## DATA
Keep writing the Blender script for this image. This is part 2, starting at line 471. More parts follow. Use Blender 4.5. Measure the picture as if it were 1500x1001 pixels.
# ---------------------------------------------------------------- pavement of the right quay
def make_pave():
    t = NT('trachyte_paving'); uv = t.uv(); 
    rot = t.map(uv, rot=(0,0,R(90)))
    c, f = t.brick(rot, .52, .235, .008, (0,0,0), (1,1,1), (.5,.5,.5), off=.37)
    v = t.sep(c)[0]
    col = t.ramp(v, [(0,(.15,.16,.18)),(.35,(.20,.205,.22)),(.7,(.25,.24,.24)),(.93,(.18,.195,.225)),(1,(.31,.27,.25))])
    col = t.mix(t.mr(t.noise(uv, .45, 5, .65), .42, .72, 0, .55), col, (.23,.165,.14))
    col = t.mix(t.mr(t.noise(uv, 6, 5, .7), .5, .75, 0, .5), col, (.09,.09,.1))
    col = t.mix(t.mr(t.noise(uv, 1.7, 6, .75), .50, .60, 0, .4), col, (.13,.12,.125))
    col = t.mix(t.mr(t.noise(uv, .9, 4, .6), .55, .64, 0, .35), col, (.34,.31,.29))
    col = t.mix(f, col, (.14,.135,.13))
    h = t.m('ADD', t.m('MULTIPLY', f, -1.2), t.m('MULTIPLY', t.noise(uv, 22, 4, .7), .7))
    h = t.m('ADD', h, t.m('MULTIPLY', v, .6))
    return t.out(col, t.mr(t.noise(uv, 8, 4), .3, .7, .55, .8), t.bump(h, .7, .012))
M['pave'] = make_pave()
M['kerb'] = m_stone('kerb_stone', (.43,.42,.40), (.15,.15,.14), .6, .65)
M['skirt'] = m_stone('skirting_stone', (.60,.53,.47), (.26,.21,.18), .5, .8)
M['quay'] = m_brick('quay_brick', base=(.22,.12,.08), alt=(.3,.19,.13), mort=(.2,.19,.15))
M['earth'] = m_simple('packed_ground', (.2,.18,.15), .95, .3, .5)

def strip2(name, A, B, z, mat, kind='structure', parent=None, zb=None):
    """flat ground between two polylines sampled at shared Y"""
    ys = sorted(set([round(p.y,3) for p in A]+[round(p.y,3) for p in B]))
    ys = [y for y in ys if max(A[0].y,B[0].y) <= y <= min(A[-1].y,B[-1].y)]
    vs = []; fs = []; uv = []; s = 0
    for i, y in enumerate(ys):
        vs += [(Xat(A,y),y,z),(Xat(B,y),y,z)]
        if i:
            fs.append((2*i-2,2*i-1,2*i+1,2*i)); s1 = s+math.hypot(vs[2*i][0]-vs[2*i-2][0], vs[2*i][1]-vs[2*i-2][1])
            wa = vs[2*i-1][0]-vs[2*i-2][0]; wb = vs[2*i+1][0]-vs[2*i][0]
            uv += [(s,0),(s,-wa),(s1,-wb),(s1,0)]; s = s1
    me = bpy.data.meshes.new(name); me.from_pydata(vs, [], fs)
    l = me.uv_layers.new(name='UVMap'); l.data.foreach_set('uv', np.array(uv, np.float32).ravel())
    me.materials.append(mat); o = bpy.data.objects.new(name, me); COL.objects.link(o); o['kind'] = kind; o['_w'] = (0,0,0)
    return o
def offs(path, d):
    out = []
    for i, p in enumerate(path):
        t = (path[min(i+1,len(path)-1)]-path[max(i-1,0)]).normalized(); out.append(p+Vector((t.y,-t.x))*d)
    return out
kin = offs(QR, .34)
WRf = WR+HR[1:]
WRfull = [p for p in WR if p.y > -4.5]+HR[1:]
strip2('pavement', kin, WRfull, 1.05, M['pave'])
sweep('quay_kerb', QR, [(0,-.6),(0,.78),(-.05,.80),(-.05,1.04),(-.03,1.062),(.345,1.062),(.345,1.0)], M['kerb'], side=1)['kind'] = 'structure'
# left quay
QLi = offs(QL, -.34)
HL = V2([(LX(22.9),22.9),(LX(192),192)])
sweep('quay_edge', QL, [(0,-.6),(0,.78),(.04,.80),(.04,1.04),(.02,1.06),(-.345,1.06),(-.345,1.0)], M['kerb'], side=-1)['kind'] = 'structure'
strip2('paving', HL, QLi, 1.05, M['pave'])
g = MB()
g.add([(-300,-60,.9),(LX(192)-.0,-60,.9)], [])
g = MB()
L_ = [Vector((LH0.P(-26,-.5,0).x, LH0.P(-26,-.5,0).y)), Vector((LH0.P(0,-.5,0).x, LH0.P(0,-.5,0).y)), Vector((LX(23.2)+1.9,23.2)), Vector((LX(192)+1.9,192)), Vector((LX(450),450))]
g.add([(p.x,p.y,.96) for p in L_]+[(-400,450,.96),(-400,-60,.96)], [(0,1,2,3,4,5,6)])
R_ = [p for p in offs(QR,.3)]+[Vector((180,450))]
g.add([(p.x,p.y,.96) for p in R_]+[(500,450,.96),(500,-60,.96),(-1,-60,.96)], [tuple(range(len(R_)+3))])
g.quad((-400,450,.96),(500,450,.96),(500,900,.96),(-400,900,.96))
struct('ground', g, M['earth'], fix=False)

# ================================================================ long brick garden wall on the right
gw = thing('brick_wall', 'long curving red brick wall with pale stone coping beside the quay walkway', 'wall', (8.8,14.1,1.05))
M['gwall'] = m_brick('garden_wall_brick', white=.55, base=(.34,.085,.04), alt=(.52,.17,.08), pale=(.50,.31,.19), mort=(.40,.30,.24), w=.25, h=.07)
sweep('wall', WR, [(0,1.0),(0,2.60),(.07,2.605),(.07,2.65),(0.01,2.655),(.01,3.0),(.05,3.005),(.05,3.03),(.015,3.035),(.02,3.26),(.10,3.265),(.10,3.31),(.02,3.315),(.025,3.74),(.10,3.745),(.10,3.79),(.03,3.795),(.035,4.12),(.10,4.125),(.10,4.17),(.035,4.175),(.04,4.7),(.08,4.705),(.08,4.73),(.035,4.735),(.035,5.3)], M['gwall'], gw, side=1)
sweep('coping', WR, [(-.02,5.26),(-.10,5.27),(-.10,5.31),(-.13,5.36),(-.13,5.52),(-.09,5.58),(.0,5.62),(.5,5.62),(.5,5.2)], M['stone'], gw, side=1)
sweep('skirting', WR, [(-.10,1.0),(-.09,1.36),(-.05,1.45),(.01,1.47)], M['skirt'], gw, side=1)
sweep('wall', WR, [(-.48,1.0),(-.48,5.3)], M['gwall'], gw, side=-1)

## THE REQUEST
Copy the data above in full, character for character.

## SOLUTION TO THE EXERCISE
Keep writing the Blender script for this image. This is part 2, starting at line 471. More parts follow. Use Blender 4.5. Measure the picture as if it were 1500x1001 pixels.
# ---------------------------------------------------------------- pavement of the right quay
def make_pave():
    t = NT('trachyte_paving'); uv = t.uv(); 
    rot = t.map(uv, rot=(0,0,R(90)))
    c, f = t.brick(rot, .52, .235, .008, (0,0,0), (1,1,1), (.5,.5,.5), off=.37)
    v = t.sep(c)[0]
    col = t.ramp(v, [(0,(.15,.16,.18)),(.35,(.20,.205,.22)),(.7,(.25,.24,.24)),(.93,(.18,.195,.225)),(1,(.31,.27,.25))])
    col = t.mix(t.mr(t.noise(uv, .45, 5, .65), .42, .72, 0, .55), col, (.23,.165,.14))
    col = t.mix(t.mr(t.noise(uv, 6, 5, .7), .5, .75, 0, .5), col, (.09,.09,.1))
    col = t.mix(t.mr(t.noise(uv, 1.7, 6, .75), .50, .60, 0, .4), col, (.13,.12,.125))
    col = t.mix(t.mr(t.noise(uv, .9, 4, .6), .55, .64, 0, .35), col, (.34,.31,.29))
    col = t.mix(f, col, (.14,.135,.13))
    h = t.m('ADD', t.m('MULTIPLY', f, -1.2), t.m('MULTIPLY', t.noise(uv, 22, 4, .7), .7))
    h = t.m('ADD', h, t.m('MULTIPLY', v, .6))
    return t.out(col, t.mr(t.noise(uv, 8, 4), .3, .7, .55, .8), t.bump(h, .7, .012))
M['pave'] = make_pave()
M['kerb'] = m_stone('kerb_stone', (.43,.42,.40), (.15,.15,.14), .6, .65)
M['skirt'] = m_stone('skirting_stone', (.60,.53,.47), (.26,.21,.18), .5, .8)
M['quay'] = m_brick('quay_brick', base=(.22,.12,.08), alt=(.3,.19,.13), mort=(.2,.19,.15))
M['earth'] = m_simple('packed_ground', (.2,.18,.15), .95, .3, .5)

def strip2(name, A, B, z, mat, kind='structure', parent=None, zb=None):
    """flat ground between two polylines sampled at shared Y"""
    ys = sorted(set([round(p.y,3) for p in A]+[round(p.y,3) for p in B]))
    ys = [y for y in ys if max(A[0].y,B[0].y) <= y <= min(A[-1].y,B[-1].y)]
    vs = []; fs = []; uv = []; s = 0
    for i, y in enumerate(ys):
        vs += [(Xat(A,y),y,z),(Xat(B,y),y,z)]
        if i:
            fs.append((2*i-2,2*i-1,2*i+1,2*i)); s1 = s+math.hypot(vs[2*i][0]-vs[2*i-2][0], vs[2*i][1]-vs[2*i-2][1])
            wa = vs[2*i-1][0]-vs[2*i-2][0]; wb = vs[2*i+1][0]-vs[2*i][0]
            uv += [(s,0),(s,-wa),(s1,-wb),(s1,0)]; s = s1
    me = bpy.data.meshes.new(name); me.from_pydata(vs, [], fs)
    l = me.uv_layers.new(name='UVMap'); l.data.foreach_set('uv', np.array(uv, np.float32).ravel())
    me.materials.append(mat); o = bpy.data.objects.new(name, me); COL.objects.link(o); o['kind'] = kind; o['_w'] = (0,0,0)
    return o
def offs(path, d):
    out = []
    for i, p in enumerate(path):
        t = (path[min(i+1,len(path)-1)]-path[max(i-1,0)]).normalized(); out.append(p+Vector((t.y,-t.x))*d)
    return out
kin = offs(QR, .34)
WRf = WR+HR[1:]
WRfull = [p for p in WR if p.y > -4.5]+HR[1:]
strip2('pavement', kin, WRfull, 1.05, M['pave'])
sweep('quay_kerb', QR, [(0,-.6),(0,.78),(-.05,.80),(-.05,1.04),(-.03,1.062),(.345,1.062),(.345,1.0)], M['kerb'], side=1)['kind'] = 'structure'
# left quay
QLi = offs(QL, -.34)
HL = V2([(LX(22.9),22.9),(LX(192),192)])
sweep('quay_edge', QL, [(0,-.6),(0,.78),(.04,.80),(.04,1.04),(.02,1.06),(-.345,1.06),(-.345,1.0)], M['kerb'], side=-1)['kind'] = 'structure'
strip2('paving', HL, QLi, 1.05, M['pave'])
g = MB()
g.add([(-300,-60,.9),(LX(192)-.0,-60,.9)], [])
g = MB()
L_ = [Vector((LH0.P(-26,-.5,0).x, LH0.P(-26,-.5,0).y)), Vector((LH0.P(0,-.5,0).x, LH0.P(0,-.5,0).y)), Vector((LX(23.2)+1.9,23.2)), Vector((LX(192)+1.9,192)), Vector((LX(450),450))]
g.add([(p.x,p.y,.96) for p in L_]+[(-400,450,.96),(-400,-60,.96)], [(0,1,2,3,4,5,6)])
R_ = [p for p in offs(QR,.3)]+[Vector((180,450))]
g.add([(p.x,p.y,.96) for p in R_]+[(500,450,.96),(500,-60,.96),(-1,-60,.96)], [tuple(range(len(R_)+3))])
g.quad((-400,450,.96),(500,450,.96),(500,900,.96),(-400,900,.96))
struct('ground', g, M['earth'], fix=False)

# ================================================================ long brick garden wall on the right
gw = thing('brick_wall', 'long curving red brick wall with pale stone coping beside the quay walkway', 'wall', (8.8,14.1,1.05))
M['gwall'] = m_brick('garden_wall_brick', white=.55, base=(.34,.085,.04), alt=(.52,.17,.08), pale=(.50,.31,.19), mort=(.40,.30,.24), w=.25, h=.07)
sweep('wall', WR, [(0,1.0),(0,2.60),(.07,2.605),(.07,2.65),(0.01,2.655),(.01,3.0),(.05,3.005),(.05,3.03),(.015,3.035),(.02,3.26),(.10,3.265),(.10,3.31),(.02,3.315),(.025,3.74),(.10,3.745),(.10,3.79),(.03,3.795),(.035,4.12),(.10,4.125),(.10,4.17),(.035,4.175),(.04,4.7),(.08,4.705),(.08,4.73),(.035,4.735),(.035,5.3)], M['gwall'], gw, side=1)
sweep('coping', WR, [(-.02,5.26),(-.10,5.27),(-.10,5.31),(-.13,5.36),(-.13,5.52),(-.09,5.58),(.0,5.62),(.5,5.62),(.5,5.2)], M['stone'], gw, side=1)
sweep('skirting', WR, [(-.10,1.0),(-.09,1.36),(-.05,1.45),(.01,1.47)], M['skirt'], gw, side=1)
sweep('wall', WR, [(-.48,1.0),(-.48,5.3)], M['gwall'], gw, side=-1)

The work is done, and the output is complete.